:: WORK TO DO ::
Find the lines holding "picture" and copy them.

:: AVAILABLE DATA ::

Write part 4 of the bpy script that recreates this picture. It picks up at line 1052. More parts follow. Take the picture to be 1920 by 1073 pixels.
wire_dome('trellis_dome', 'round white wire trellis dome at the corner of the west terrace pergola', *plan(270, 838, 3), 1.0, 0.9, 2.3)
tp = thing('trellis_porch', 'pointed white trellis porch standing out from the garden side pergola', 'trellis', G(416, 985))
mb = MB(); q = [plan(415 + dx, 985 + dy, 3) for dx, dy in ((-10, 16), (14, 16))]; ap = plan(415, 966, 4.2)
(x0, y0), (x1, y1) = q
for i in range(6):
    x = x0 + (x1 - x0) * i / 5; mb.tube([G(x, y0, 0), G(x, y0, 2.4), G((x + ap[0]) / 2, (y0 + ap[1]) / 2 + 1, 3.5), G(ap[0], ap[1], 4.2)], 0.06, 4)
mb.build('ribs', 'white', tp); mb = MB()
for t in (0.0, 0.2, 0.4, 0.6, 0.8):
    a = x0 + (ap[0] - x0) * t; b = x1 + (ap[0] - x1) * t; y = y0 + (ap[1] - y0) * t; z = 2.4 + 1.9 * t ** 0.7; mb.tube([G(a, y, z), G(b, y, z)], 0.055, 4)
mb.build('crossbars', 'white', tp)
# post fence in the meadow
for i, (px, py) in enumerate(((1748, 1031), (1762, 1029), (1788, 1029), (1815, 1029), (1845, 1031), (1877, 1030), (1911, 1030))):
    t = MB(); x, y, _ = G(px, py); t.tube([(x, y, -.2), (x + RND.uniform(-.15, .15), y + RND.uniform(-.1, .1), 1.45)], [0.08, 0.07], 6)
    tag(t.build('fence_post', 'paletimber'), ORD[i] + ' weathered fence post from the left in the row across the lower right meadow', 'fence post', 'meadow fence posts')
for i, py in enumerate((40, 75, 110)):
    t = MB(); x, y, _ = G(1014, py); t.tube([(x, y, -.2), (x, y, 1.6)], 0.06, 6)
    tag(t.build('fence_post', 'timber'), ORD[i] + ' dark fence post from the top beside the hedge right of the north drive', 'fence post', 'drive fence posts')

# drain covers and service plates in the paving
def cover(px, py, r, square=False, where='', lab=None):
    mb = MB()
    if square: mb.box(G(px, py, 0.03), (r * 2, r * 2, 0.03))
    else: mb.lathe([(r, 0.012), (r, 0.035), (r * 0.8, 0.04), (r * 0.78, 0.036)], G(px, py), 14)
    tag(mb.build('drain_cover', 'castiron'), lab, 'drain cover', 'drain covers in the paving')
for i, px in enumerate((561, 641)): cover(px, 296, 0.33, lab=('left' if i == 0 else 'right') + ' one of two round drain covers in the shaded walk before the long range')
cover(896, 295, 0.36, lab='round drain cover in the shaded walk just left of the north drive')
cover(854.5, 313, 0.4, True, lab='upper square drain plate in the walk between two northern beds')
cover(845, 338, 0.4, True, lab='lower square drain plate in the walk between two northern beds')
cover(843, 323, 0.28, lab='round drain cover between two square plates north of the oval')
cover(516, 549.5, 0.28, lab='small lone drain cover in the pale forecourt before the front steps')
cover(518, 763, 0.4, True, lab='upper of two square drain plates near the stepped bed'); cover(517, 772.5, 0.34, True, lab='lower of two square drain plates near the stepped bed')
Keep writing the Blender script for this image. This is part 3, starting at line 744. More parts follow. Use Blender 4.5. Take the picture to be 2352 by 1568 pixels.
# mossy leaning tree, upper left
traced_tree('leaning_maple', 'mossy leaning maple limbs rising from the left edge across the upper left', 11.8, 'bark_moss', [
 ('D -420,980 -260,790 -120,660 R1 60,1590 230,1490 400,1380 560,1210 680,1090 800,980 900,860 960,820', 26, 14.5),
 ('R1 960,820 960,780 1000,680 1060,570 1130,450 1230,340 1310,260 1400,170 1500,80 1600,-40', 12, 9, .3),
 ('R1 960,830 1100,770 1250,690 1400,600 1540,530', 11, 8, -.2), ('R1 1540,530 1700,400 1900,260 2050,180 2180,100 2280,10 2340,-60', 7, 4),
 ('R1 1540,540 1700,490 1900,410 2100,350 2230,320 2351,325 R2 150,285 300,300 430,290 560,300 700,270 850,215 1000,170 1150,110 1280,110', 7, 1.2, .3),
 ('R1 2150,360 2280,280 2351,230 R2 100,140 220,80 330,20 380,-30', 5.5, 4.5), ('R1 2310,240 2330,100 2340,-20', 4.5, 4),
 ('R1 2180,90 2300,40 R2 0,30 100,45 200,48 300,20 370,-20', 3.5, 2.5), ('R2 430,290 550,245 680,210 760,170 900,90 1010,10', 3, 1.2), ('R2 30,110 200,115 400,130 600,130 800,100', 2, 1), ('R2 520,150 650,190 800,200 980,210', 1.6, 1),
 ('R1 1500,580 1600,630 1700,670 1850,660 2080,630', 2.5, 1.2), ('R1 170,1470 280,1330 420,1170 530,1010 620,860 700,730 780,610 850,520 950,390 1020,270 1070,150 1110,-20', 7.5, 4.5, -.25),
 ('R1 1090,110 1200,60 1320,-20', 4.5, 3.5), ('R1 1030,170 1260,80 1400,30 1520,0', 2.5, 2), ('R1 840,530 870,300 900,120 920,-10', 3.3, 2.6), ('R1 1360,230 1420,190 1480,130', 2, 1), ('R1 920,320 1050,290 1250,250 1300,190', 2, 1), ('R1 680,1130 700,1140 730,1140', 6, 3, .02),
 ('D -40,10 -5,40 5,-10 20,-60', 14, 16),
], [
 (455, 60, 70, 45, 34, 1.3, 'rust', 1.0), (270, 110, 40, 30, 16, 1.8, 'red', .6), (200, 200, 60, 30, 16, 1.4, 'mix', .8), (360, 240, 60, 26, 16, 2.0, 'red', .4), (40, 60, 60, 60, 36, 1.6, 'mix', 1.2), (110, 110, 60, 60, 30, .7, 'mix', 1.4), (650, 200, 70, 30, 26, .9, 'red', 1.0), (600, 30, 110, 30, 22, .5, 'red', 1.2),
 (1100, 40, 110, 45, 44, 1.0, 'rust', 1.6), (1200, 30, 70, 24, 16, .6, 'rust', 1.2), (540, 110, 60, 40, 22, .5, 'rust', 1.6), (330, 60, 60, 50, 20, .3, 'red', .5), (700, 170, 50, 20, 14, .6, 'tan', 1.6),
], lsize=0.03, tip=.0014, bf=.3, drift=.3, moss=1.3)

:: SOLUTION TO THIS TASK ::
Write part 4 of the bpy script that recreates this picture. It picks up at line 1052. More parts follow. Take the picture to be 1920 by 1073 pixels.
Keep writing the Blender script for this image. This is part 3, starting at line 744. More parts follow. Use Blender 4.5. Take the picture to be 2352 by 1568 pixels.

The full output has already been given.